Your Favorite Banned Books

The American Library Association sponsors a yearly Banned Books Week campaign, an event celebrating the freedom to read and the First Amendment. In conjunction with the national observance, the Library & Learning Commons will house a display beginning Friday. It will showcase books that have been banned or challenged, but are available here.

In addition, we’d like to publish blog posts from staff, faculty, and students next week about their favorite banned book. Please email the title, author, and a paragraph or two about why you love that particular banned book to Lisa Rabey, lrabey@grcc.edu. It is also totally okay to have multiple submissions for the same book since everyone has different perspectives!

The campaign ends on October 1, so please send your comments before then.

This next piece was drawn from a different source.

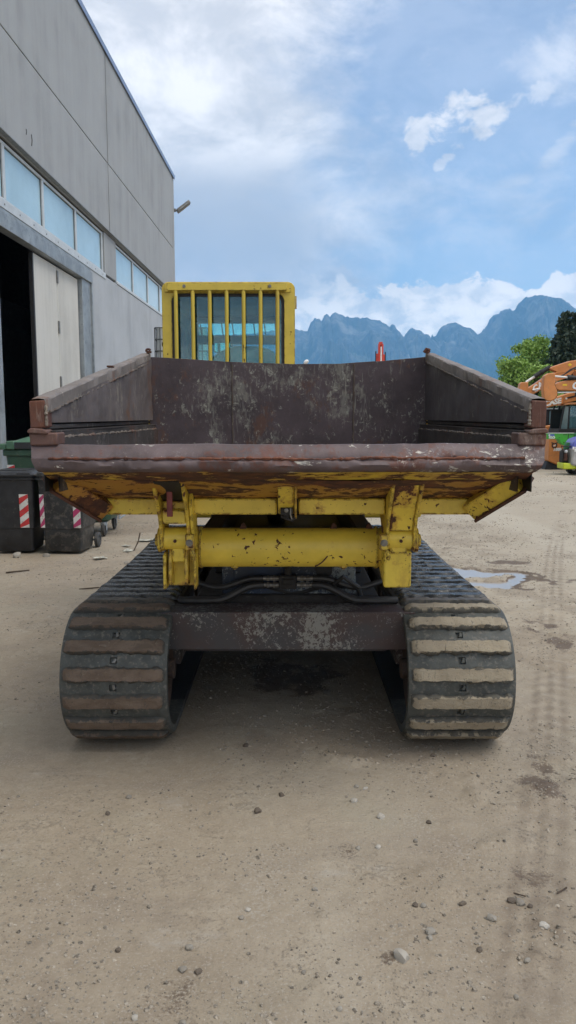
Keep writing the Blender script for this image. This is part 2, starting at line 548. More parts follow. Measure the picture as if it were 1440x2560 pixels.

One thought on “Your Favorite Banned Books

  1. My favorite banned or challenged book is Huck Finn. The challenges made to have the book banished are accusations of racism because of the era appropriate use of racist language. The irony and stupidity of this excuse to bully – oops I meant ban the book from school libraries is absurd since Huck’s humanity and decision to ignore the fake adults around him and be truly Christian in his deeds toward Jim is the central theme of the text. Bullying in many settings is popular today. We should stand against the banning of books by very vocal and sometimes very organized fakes who have little interest in anything but political power.